Lauryn Hill

Sound Academy, Toronto ON January 22

BY Anupa MistryPublished Jan 24, 2011

Heavily reported late starts and preachy stage moments earlier in the tour led to high anticipation paired with tempered expectations for Lauryn Hill's Toronto stop. To wit, the sold-out Sound Academy was teeming with a quiet, nervous energy, the result of waiting ten plus years for, well, anything from the one-time Fugee.

But Lauryn fans are believers. And the believers were rewarded with a two-hour jam-session-y but finely tuned set from Hill and her incredible 12-piece ensemble.

As the last strains of a fundamentals reggae set -- accented with Miseducation-era hip-hop cuts -- faded and nascent spirals of smoke filled the air, Hill walked out to a decade's worth of dormant love. She acknowledged her absence, from Toronto and from music, and launched into a cover of Bob Marley's "Forever Loving Jah" to "bless the stage," following it up with an equally spiritual, gospel-rock rework of "Lost Ones" and quickened interpretation of ballad "When It Hurts So Bad." Each song descended into an extended jam session with Hill warbling and breaking it down, her band veering into nuanced territories, and the chorus line holding it all together.

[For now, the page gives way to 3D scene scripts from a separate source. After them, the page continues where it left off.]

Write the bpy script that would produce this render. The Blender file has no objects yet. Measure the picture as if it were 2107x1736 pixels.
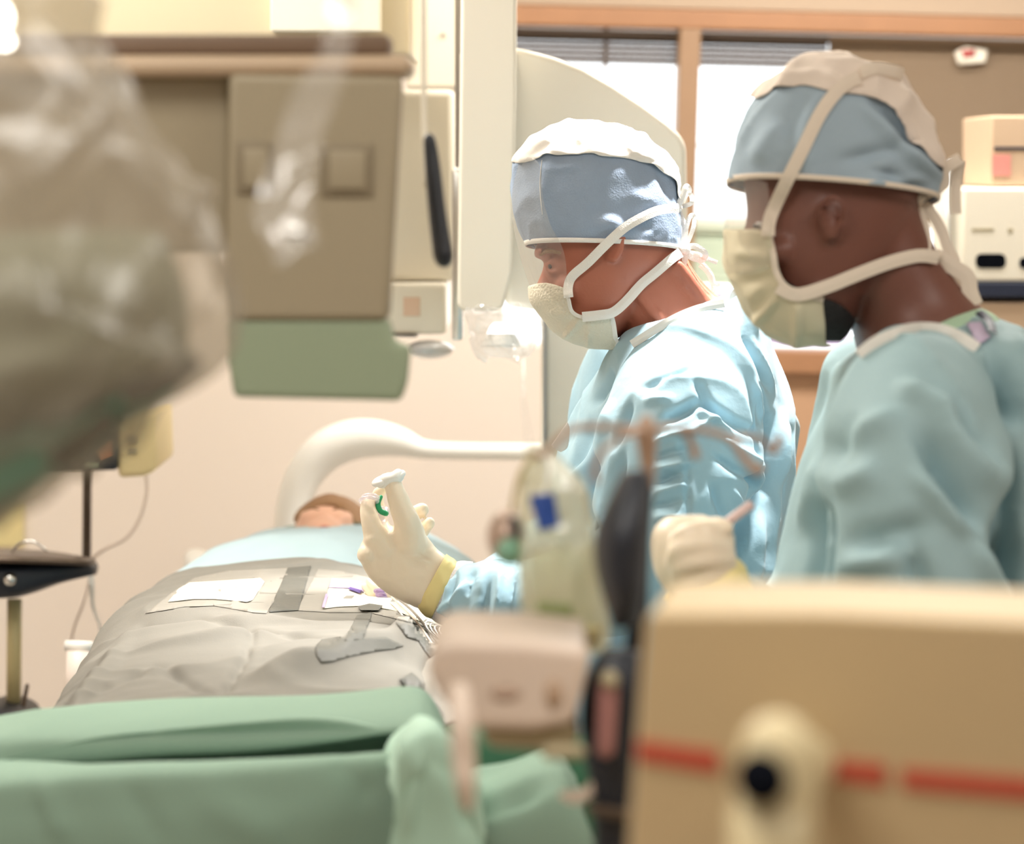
import bpy, bmesh, math, random
from mathutils import Vector, Matrix, noise
from mathutils.bvhtree import BVHTree

random.seed(4)
scene = bpy.context.scene
COL = scene.collection

# ------------------------------------------------------------------ camera
FPX = 4500.0
CX, CY = 1053.5, 868.0
CAM = Vector((0, 0, 1.70))
_p = math.atan((868 - 345) / FPX)
_r = math.radians(1.3)
FW = Vector((0, math.cos(_p), -math.sin(_p)))
_R0 = Vector((1, 0, 0))
_U0 = Vector((0, math.sin(_p), math.cos(_p)))
RT = _R0 * math.cos(_r) + _U0 * math.sin(_r)
UP = _U0 * math.cos(_r) - _R0 * math.sin(_r)
cd = bpy.data.cameras.new('camera')
cam = bpy.data.objects.new('camera', cd)
COL.objects.link(cam)
cam.matrix_world = Matrix(((RT.x, UP.x, -FW.x, CAM.x), (RT.y, UP.y, -FW.y, CAM.y), (RT.z, UP.z, -FW.z, CAM.z), (0, 0, 0, 1)))
cd.sensor_width = 36
cd.lens = FPX * 36 / 2107
cd.clip_start = 0.05
cd.dof.use_dof = True
cd.dof.focus_distance = 2.68
cd.dof.aperture_fstop = 3.5
scene.camera = cam

# ------------------------------------------------------------------ world, lights, exposure
scene.view_settings.view_transform = 'Standard'
scene.view_settings.look = 'None'
scene.view_settings.exposure = 0.0
scene.view_settings.gamma = 1
scene.view_settings.use_curve_mapping = False
w = bpy.data.worlds.new('world'); scene.world = w; w.use_nodes = True
w.node_tree.nodes['Background'].inputs[0].default_value = (0.92, 0.97, 1.0, 1)
w.node_tree.nodes['Background'].inputs[1].default_value = 3.0

def area(name, loc, target, sx, sy, power, color):
    l = bpy.data.lights.new(name, 'AREA'); l.shape = 'RECTANGLE'; l.size = sx; l.size_y = sy
    l.energy = power; l.color = color
    o = bpy.data.objects.new(name, l); COL.objects.link(o)
    o.location = loc
    o.rotation_euler = (Vector(target) - Vector(loc)).to_track_quat('-Z', 'Y').to_euler()
    return o
WARM = (1.0, 0.955, 0.88)
# ceiling light fittings of the room
area('ceiling_light', (-1.0, 3.3, 2.66), (-1.0, 3.3, 0), 1.1, 1.1, 70, WARM)
area('ceiling_light', (0.8, 3.9, 2.66), (0.8, 3.9, 0), 1.2, 0.6, 50, WARM)
area('ceiling_light', (-0.6, 0.6, 2.66), (-0.6, 0.6, 0), 0.9, 0.9, 20, WARM)
area('ceiling_light', (1.2, 0.9, 2.66), (1.2, 0.9, 0), 0.8, 0.8, 15, WARM)

def spot(name, loc, target, power, size, blend, rad, color):
    l = bpy.data.lights.new(name, 'SPOT'); l.energy = power; l.spot_size = math.radians(size)
    l.spot_blend = blend; l.shadow_soft_size = rad; l.color = color
    o = bpy.data.objects.new(name, l); COL.objects.link(o)
    o.location = loc
    o.rotation_euler = (Vector(target) - Vector(loc)).to_track_quat('-Z', 'Y').to_euler()
# surgical lamp above and behind the surgeon
spot('surgical_lamp_light', (0.50, 2.85, 2.62), (0.22, 2.68, 1.5), 250, 42, 0.6, 0.05, (1.0, 0.97, 0.93))

# ------------------------------------------------------------------ helpers
def W(px, py, d):
    return CAM + FW * d + RT * ((px - CX) / FPX * d) + UP * ((CY - py) / FPX * d)
def PJ(v):
    q = Vector(v) - CAM
    d = q.dot(FW)
    return (CX + q.dot(RT) / d * FPX, CY - q.dot(UP) / d * FPX, d)
def ray(px, py):
    return (FW + RT * ((px - CX) / FPX) + UP * ((CY - py) / FPX))
def VP(px, py, Y, yaw=0.0, off=0.0):
    # point where the sight line meets an upright plane through (0, Y)
    n = Vector((-math.sin(yaw), math.cos(yaw), 0))
    dr = ray(px, py)
    t = n.dot(Vector((0, Y, 0)) - Vector((CAM.x, CAM.y, 0))) / n.dot(dr)
    return CAM + dr * t - n * off
WALL_Y, WALL_YAW = 5.1, math.radians(2)
def WP(px, py, off=0.0):
    return VP(px, py, WALL_Y, WALL_YAW, off)

def shade(me, smooth):
    me.polygons.foreach_set('use_smooth', [smooth] * len(me.polygons))
def link(name, me, mat, parent=None, smooth=True):
    o = bpy.data.objects.new(name, me)
    COL.objects.link(o)
    if mat: me.materials.append(mat)
    shade(me, smooth)
    if parent: 
        o.parent = parent
        o.matrix_parent_inverse = Matrix.Translation(-parent.location)
    return o
def mo(name, vf, mat, parent=None, smooth=True):
    me = bpy.data.meshes.new(name)
    me.from_pydata([tuple(v) for v in vf[0]], [], vf[1])
    bm = bmesh.new(); bm.from_mesh(me)
    bmesh.ops.recalc_face_normals(bm, faces=bm.faces)
    bm.to_mesh(me); bm.free()
    return link(name, me, mat, parent, smooth)
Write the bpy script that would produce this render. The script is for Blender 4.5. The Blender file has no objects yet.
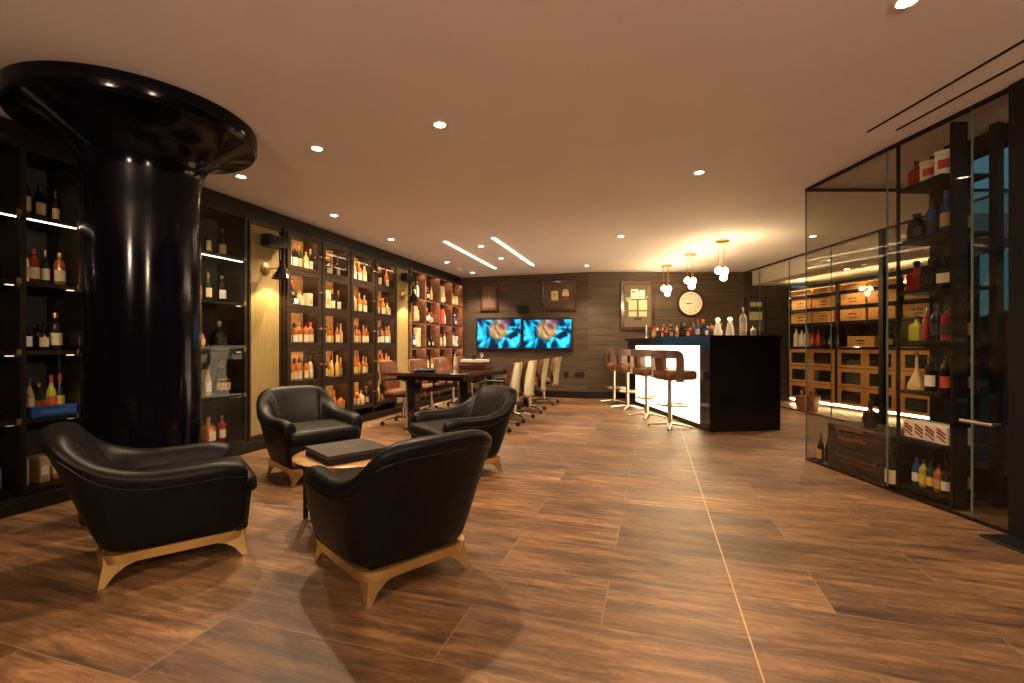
import bpy, bmesh, math, random
from mathutils import Vector, Matrix
random.seed(7)
PI = math.pi
scn = bpy.context.scene
C = scn.collection

# ---------------------------------------------------------------- camera, world, exposure
CAMH, FPX, HZ, CEIL = 1.1, 465.0, 345.0, 2.6
cam_d = bpy.data.cameras.new('camera')
cam_d.sensor_width = 36.0
cam_d.lens = FPX / 1024 * 36
cam_d.shift_y = (HZ - 341.5) / 1024
cam_d.clip_start = 0.05
cam = bpy.data.objects.new('camera', cam_d)
cam.location = (0, 0, CAMH)
cam.rotation_euler = (PI / 2, 0, 0)
C.objects.link(cam)
scn.camera = cam
w = bpy.data.worlds.new('night_sky')
scn.world = w
w.use_nodes = True
bg = w.node_tree.nodes['Background']
bg.inputs['Color'].default_value = (0.10, 0.28, 0.42, 1)
bg.inputs['Strength'].default_value = 0.09
scn.view_settings.view_transform = 'Standard'
scn.view_settings.look = 'None'
scn.view_settings.gamma = 1
scn.view_settings.use_curve_mapping = False
scn.view_settings.exposure = 2.72

P_DOWN = 27.0        # downlight watts
E_GLOBE = 23.0       # pendant globe emission
E_LED = 3.2          # ceiling strip emission
E_CELL = 19.0        # strip lights inside the cabinets
E_PANEL = 0.75        # backlit bar front
E_CASE = 1.3         # strips in the plain bookcase by the pillar
WARM = (1.0, 0.71, 0.46)
WARM2 = (1.0, 0.62, 0.29)
WHITEW = (1.0, 0.80, 0.55)

# ---------------------------------------------------------------- frames of reference
TH = math.radians(17.0)
DA = Vector((math.sin(TH), math.cos(TH), 0))          # along the left wall, away from the camera
NA = Vector((math.cos(TH), -math.sin(TH), 0))         # from the left wall into the room
O = Vector((-2.85, 4.44, 0))                          # front plane of the joinery
RZA = -TH                                             # local +Y -> DA, local +X -> NA


def A(s, n=0.0, z=0.0):
    return O + DA * s + NA * n + Vector((0, 0, z))


# ---------------------------------------------------------------- materials
def mat(name, col=(0.5, 0.5, 0.5), rough=0.5, metal=0.0, emit=None, es=0.0, coat=0.0, spec=0.5, trans=0.0):
    m = bpy.data.materials.new(name)
    m.use_nodes = True
    b = m.node_tree.nodes['Principled BSDF']
    b.inputs['Base Color'].default_value = (*col, 1)
    b.inputs['Roughness'].default_value = rough
    b.inputs['Metallic'].default_value = metal
    b.inputs['Specular IOR Level'].default_value = spec
    b.inputs['Coat Weight'].default_value = coat
    b.inputs['Coat Roughness'].default_value = 0.08
    b.inputs['Transmission Weight'].default_value = trans
    if emit:
        b.inputs['Emission Color'].default_value = (*emit, 1)
        b.inputs['Emission Strength'].default_value = es
    return m


def nodes(m):
    return m.node_tree.nodes, m.node_tree.links, m.node_tree.nodes['Principled BSDF']


def coords(m, scale=(1, 1, 1), rot=(0, 0, 0), kind='Object'):
    n, l, b = nodes(m)
    tc = n.new('ShaderNodeTexCoord')
    mp = n.new('ShaderNodeMapping')
    mp.inputs['Scale'].default_value = scale
    mp.inputs['Rotation'].default_value = rot
    l.new(tc.outputs[kind], mp.inputs['Vector'])
    return mp.outputs['Vector']


def noise_mat(name, c1, c2, scale=(4, 4, 4), rough=0.5, nscale=1.0, detail=5, bump=0.0, metal=0.0, coat=0.0, spec=0.5, lo=0.35, hi=0.65):
    m = mat(name, c1, rough, metal, coat=coat, spec=spec)
    n, l, b = nodes(m)
    v = coords(m, scale)
    t = n.new('ShaderNodeTexNoise')
    t.inputs['Scale'].default_value = nscale
    t.inputs['Detail'].default_value = detail
    l.new(v, t.inputs['Vector'])
    r = n.new('ShaderNodeValToRGB')
    r.color_ramp.elements[0].position = lo
    r.color_ramp.elements[1].position = hi
    r.color_ramp.elements[0].color = (*c1, 1)
    r.color_ramp.elements[1].color = (*c2, 1)
    l.new(t.outputs['Fac'], r.inputs['Fac'])
    l.new(r.outputs['Color'], b.inputs['Base Color'])
    if bump:
        bp = n.new('ShaderNodeBump')
        bp.inputs['Strength'].default_value = bump
        bp.inputs['Distance'].default_value = 0.01
        l.new(t.outputs['Fac'], bp.inputs['Height'])
        l.new(bp.outputs['Normal'], b.inputs['Normal'])
    return m


def glass_mat(name, tint=(1, 1, 1), ior=1.45, boost=1.0):
    m = bpy.data.materials.new(name)
    m.use_nodes = True
    n, l = m.node_tree.nodes, m.node_tree.links
    n.clear()
    out = n.new('ShaderNodeOutputMaterial')
    mix = n.new('ShaderNodeMixShader')
    tr = n.new('ShaderNodeBsdfTransparent')
    tr.inputs['Color'].default_value = (*tint, 1)
    gl = n.new('ShaderNodeBsdfGlossy')
    gl.inputs['Roughness'].default_value = 0.01
    # Schlick reflectance, the same from both faces of the pane
    fr = n.new('ShaderNodeLayerWeight')
    fr.inputs['Blend'].default_value = 0.5
    pw = n.new('ShaderNodeMath'); pw.operation = 'POWER'; pw.inputs[1].default_value = 5.0
    l.new(fr.outputs['Facing'], pw.inputs[0])
    f0 = ((ior - 1) / (ior + 1)) ** 2 * boost
    mu = n.new('ShaderNodeMath')
    mu.operation = 'MULTIPLY_ADD'
    mu.inputs[1].default_value = 1 - f0
    mu.inputs[2].default_value = f0
    l.new(pw.outputs[0], mu.inputs[0])
    l.new(mu.outputs[0], mix.inputs[0])
    l.new(tr.outputs[0], mix.inputs[1])
    l.new(gl.outputs[0], mix.inputs[2])
    l.new(mix.outputs[0], out.inputs['Surface'])
    return m


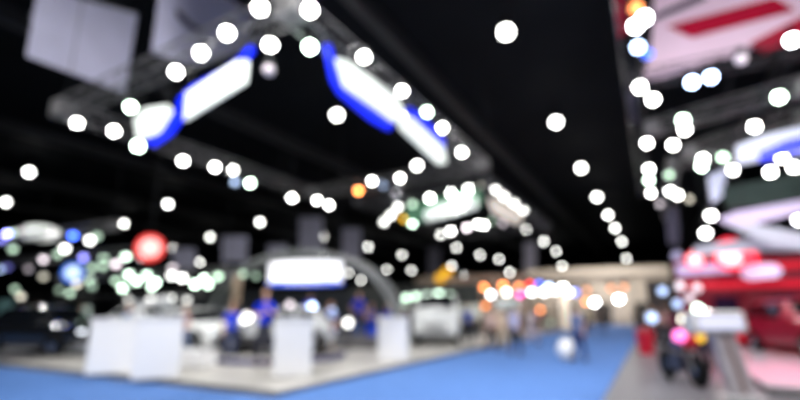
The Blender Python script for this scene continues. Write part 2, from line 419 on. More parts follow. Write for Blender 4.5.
light_box('light_box', 'small cream light box under the aisle arm of the second ring truss', 'sign', [
    ('lit_face', E('sign_cream', (250, 238, 225), 0.6), 'b', -4.95, 0.06, [(489, 198), (497, 200), (520, 214), (523, 222), (517, 224), (494, 212)])],
    [(495, 199, 'b', -5.0, Z2), (518, 214, 'b', -5.0, Z2)])
light_box('light_box', 'blue and white light box below the slanting trusses at the right', 'sign', [
    ('lit_face', E('sign_soft', (215, 220, 240), 0.5), 'a', 16, 0.2, [(736, 146), (765, 135), (806, 126), (806, 152), (775, 156), (738, 164)]),
    ('blue_edge', sign_blue, 'a', 15.95, 0.15, [(758, 152), (785, 140), (806, 135), (806, 149), (780, 156), (760, 160)])],
    [(745, 142, 'a', 16.1, 7.2), (800, 127, 'a', 16.1, 7.2)])
light_box('fascia_board', 'dark green fascia board beneath the blue and white light box', 'board', [
    ('board', M('dark_green_board', (30, 58, 48), 0.6), 'a', 17, 0.15, [(722, 188), (806, 172), (806, 202), (728, 208)])],
    [(740, 186, 'a', 17.05, 8), (800, 174, 'a', 17.05, 8)])
light_box('light_box', 'pale vertical light box hanging left of the green fascia board', 'sign', [
    ('lit_face', E('sign_pale', (205, 210, 235), 0.4), 'a', 18, 0.15, [(708, 176), (728, 168), (722, 196), (712, 204)])],
    [(716, 174, 'a', 18.05, 8)])

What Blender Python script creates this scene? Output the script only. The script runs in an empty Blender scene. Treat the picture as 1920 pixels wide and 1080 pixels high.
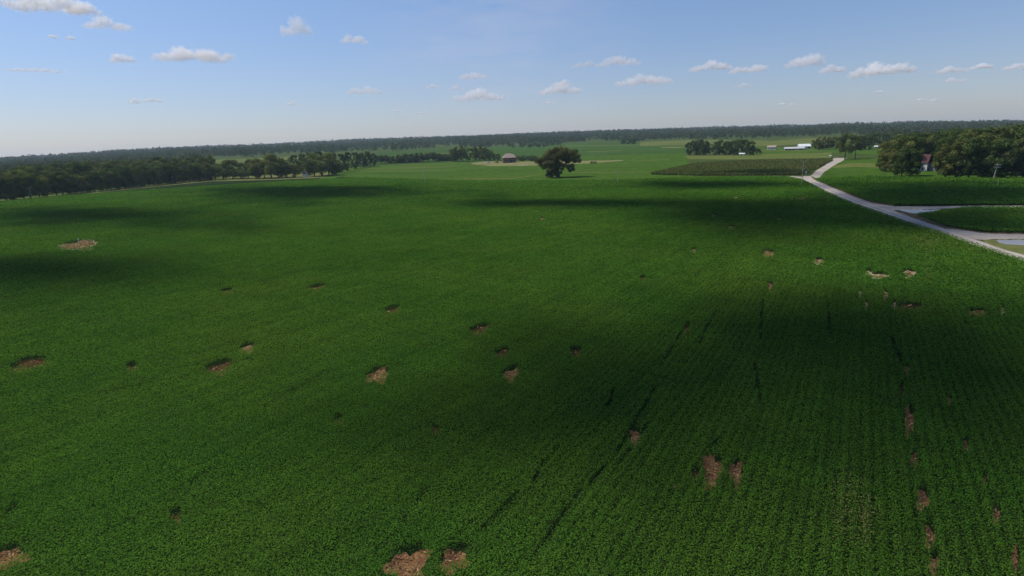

By now, early criticisms of the tour's "unrecognizable songs" and "un-sing-along-able renditions" were apparent but rendered invalid. Hill's clearly not on a rote, cash-grab comeback tour, as she paid wizened-up tribute to herself in both a revival-esque and contemporary way, substantiating the claims of her artistry to the zealots and skeptics. More intimate, better-sounding venues would do wonders for her vocals -- still buttery hoarse -- but a small space wouldn't hold all that sound.

Among the highlights, "Ex Factor" -- the definitive love/un-love anthem -- soared to new heights for near 15 minutes, budding as a blustery, jazzy piano jam, unfurling into James Brown-ish funk spastics, and ending with a subdued, floaty, R&B coda. Hill's lead guitar player took the original's solo and freaked it, excellently, multiple times. For "Final Hour," the song was dubbed out and lifted into psychedelic territory, lengthened with a rattling ascending sing-out, and "To Zion" rounded out the end of the first set.

Hesitant at first, the crowd was game at this point and were rewarded with a subsequent set of Fugees songs, including "How Many Mics," a cover of the Flamingos' "I Only Have Eyes for You," "Zealots," "Fu-Gee-La," "Ready or Not" and "Killing Me Softly," some rearranged but all verse for verse. Here was where Hill wanted us to sing and rap along, conducting bodies with her hands, flailing occasionally backward to her band to get louder and louder.

After a triumphant "Doo Wop (That Thing)," which Hill turned into a guy-girl sing-off, it was all over and the smiling face of a legend, now certifiable, praised us in return.